*TASK BRIEF*. Repeat the lines of the data that follow, please, starting at the first and stopping after the one with "tag(acc.build('tall_dry_grass', GRASS), 'strip".

= = = = = = =

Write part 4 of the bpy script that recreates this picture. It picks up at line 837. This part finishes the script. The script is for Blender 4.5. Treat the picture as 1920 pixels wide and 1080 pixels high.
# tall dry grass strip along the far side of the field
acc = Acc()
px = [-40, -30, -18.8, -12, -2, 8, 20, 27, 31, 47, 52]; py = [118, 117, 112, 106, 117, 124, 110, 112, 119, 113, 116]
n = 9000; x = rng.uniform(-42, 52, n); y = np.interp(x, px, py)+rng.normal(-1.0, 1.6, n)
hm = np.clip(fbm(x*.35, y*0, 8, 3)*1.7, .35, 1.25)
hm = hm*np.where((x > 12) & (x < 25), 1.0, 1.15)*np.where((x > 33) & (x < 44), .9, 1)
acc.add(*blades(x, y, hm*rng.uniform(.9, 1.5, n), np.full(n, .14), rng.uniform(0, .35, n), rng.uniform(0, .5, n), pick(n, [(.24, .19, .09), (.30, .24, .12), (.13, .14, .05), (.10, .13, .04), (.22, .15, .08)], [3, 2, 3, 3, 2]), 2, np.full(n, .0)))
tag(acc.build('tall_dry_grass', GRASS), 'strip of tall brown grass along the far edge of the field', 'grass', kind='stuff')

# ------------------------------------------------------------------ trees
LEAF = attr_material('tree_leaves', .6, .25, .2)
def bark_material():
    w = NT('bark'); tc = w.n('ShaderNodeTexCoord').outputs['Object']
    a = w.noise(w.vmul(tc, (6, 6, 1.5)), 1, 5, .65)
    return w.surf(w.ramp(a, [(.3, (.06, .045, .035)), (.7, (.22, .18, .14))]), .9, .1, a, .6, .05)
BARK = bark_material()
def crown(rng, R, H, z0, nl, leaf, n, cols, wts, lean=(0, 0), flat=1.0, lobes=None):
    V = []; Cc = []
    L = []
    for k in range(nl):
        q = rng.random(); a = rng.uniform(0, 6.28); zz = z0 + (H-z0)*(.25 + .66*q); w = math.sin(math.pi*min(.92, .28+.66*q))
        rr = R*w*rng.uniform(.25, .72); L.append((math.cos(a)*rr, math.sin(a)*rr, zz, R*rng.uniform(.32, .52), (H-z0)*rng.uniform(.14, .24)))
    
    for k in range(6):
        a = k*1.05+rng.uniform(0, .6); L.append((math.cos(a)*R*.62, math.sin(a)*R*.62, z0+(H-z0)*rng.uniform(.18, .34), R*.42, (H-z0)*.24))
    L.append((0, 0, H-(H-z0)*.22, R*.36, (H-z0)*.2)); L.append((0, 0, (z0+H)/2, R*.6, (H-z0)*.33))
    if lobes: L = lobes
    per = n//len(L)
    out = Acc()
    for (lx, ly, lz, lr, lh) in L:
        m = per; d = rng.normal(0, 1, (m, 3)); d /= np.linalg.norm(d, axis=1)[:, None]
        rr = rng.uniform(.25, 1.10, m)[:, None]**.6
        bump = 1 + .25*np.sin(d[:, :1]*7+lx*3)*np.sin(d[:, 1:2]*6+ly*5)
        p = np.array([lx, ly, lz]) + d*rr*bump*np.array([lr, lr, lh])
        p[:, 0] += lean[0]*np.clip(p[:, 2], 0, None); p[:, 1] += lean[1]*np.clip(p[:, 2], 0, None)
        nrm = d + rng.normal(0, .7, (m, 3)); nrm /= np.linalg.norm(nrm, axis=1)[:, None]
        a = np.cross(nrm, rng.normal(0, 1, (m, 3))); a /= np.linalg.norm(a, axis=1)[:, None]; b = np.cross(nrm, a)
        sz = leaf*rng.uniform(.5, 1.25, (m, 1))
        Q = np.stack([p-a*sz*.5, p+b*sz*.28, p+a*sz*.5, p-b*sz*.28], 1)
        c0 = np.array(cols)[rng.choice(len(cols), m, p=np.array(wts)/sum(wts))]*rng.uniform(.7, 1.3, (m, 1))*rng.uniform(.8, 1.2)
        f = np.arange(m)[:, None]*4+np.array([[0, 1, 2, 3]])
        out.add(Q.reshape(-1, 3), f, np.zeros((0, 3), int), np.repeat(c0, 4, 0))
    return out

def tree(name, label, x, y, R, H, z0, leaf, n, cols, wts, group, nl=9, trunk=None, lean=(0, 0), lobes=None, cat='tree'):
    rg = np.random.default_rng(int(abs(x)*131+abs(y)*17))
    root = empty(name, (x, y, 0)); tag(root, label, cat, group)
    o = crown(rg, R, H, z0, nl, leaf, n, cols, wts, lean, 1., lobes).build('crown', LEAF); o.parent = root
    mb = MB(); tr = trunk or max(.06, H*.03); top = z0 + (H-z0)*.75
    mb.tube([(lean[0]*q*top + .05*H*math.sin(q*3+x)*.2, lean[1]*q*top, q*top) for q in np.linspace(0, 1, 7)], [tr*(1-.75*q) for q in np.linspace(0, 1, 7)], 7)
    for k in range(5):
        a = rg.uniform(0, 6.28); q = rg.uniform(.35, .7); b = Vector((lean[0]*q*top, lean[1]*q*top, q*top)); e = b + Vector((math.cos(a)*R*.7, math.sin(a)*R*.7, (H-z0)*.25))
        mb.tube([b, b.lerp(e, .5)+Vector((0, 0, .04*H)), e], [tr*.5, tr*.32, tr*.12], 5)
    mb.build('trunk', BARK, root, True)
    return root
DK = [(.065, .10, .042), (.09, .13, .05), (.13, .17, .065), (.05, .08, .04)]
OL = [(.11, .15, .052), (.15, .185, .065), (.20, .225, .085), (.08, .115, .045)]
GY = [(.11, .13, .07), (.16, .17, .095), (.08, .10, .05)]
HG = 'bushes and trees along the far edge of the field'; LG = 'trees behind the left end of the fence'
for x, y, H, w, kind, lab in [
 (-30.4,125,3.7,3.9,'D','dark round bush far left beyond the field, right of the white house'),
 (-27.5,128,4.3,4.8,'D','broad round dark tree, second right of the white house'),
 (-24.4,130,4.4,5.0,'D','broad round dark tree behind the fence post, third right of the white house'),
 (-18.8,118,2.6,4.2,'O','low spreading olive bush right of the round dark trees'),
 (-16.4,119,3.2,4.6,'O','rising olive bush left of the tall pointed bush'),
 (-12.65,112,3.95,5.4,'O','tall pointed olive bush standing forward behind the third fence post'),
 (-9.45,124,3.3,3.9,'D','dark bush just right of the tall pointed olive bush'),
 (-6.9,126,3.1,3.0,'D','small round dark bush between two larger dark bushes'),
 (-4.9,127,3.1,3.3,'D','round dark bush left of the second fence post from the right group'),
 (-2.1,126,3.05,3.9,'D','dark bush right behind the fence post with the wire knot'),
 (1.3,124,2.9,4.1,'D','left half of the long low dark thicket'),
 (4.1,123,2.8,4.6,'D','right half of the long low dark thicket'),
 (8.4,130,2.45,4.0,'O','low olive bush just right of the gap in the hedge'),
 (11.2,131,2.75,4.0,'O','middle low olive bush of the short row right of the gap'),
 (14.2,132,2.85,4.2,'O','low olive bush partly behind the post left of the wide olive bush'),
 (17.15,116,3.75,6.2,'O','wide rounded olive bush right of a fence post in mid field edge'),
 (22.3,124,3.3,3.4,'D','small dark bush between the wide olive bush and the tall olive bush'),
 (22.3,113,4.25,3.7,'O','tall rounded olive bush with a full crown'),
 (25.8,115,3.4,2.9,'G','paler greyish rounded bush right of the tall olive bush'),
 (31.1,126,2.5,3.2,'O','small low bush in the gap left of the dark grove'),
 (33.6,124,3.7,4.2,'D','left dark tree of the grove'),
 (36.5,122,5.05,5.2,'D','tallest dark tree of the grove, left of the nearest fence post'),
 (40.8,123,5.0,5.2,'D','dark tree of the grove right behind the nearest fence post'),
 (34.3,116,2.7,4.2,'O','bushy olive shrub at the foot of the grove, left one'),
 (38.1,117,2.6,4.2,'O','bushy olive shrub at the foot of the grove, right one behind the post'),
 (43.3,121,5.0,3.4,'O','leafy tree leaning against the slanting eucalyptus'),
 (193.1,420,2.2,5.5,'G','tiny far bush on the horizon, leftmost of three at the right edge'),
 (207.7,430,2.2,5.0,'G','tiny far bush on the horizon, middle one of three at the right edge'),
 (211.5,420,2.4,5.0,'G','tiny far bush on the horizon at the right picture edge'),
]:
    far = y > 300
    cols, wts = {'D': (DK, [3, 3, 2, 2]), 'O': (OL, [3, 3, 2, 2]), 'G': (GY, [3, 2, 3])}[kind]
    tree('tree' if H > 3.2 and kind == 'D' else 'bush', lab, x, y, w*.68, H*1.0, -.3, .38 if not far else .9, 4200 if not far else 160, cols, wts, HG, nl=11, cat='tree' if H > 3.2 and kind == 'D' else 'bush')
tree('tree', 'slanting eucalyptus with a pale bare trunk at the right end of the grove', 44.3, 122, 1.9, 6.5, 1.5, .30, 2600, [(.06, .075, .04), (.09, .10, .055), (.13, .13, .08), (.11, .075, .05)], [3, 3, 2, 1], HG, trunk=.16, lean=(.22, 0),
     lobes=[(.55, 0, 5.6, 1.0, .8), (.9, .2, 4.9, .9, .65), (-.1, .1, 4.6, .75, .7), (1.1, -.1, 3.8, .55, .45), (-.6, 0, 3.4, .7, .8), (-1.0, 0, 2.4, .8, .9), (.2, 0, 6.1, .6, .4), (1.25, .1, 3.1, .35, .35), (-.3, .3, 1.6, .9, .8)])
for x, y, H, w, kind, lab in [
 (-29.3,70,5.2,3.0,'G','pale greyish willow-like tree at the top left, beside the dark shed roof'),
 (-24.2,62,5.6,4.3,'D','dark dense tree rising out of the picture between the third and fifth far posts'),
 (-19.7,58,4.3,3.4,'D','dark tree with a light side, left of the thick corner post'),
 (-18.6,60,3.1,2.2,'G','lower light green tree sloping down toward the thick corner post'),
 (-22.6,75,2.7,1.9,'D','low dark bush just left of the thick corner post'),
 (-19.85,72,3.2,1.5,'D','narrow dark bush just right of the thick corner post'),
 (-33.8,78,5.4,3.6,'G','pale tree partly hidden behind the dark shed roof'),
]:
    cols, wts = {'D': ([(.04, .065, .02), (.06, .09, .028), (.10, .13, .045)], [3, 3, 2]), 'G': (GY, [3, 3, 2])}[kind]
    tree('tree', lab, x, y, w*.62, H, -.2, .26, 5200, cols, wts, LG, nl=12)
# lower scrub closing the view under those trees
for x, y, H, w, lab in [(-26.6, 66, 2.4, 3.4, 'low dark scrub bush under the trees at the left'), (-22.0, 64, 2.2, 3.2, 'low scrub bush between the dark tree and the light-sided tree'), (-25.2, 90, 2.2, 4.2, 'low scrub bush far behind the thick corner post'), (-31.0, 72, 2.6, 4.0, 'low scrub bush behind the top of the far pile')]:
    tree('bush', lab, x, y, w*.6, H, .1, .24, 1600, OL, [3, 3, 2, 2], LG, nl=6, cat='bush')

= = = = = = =

*TASK SOLUTION*.
Write part 4 of the bpy script that recreates this picture. It picks up at line 837. This part finishes the script. The script is for Blender 4.5. Treat the picture as 1920 pixels wide and 1080 pixels high.
# tall dry grass strip along the far side of the field
acc = Acc()
px = [-40, -30, -18.8, -12, -2, 8, 20, 27, 31, 47, 52]; py = [118, 117, 112, 106, 117, 124, 110, 112, 119, 113, 116]
n = 9000; x = rng.uniform(-42, 52, n); y = np.interp(x, px, py)+rng.normal(-1.0, 1.6, n)
hm = np.clip(fbm(x*.35, y*0, 8, 3)*1.7, .35, 1.25)
hm = hm*np.where((x > 12) & (x < 25), 1.0, 1.15)*np.where((x > 33) & (x < 44), .9, 1)
acc.add(*blades(x, y, hm*rng.uniform(.9, 1.5, n), np.full(n, .14), rng.uniform(0, .35, n), rng.uniform(0, .5, n), pick(n, [(.24, .19, .09), (.30, .24, .12), (.13, .14, .05), (.10, .13, .04), (.22, .15, .08)], [3, 2, 3, 3, 2]), 2, np.full(n, .0)))
tag(acc.build('tall_dry_grass', GRASS), 'strip of tall brown grass along the far edge of the field', 'grass', kind='stuff')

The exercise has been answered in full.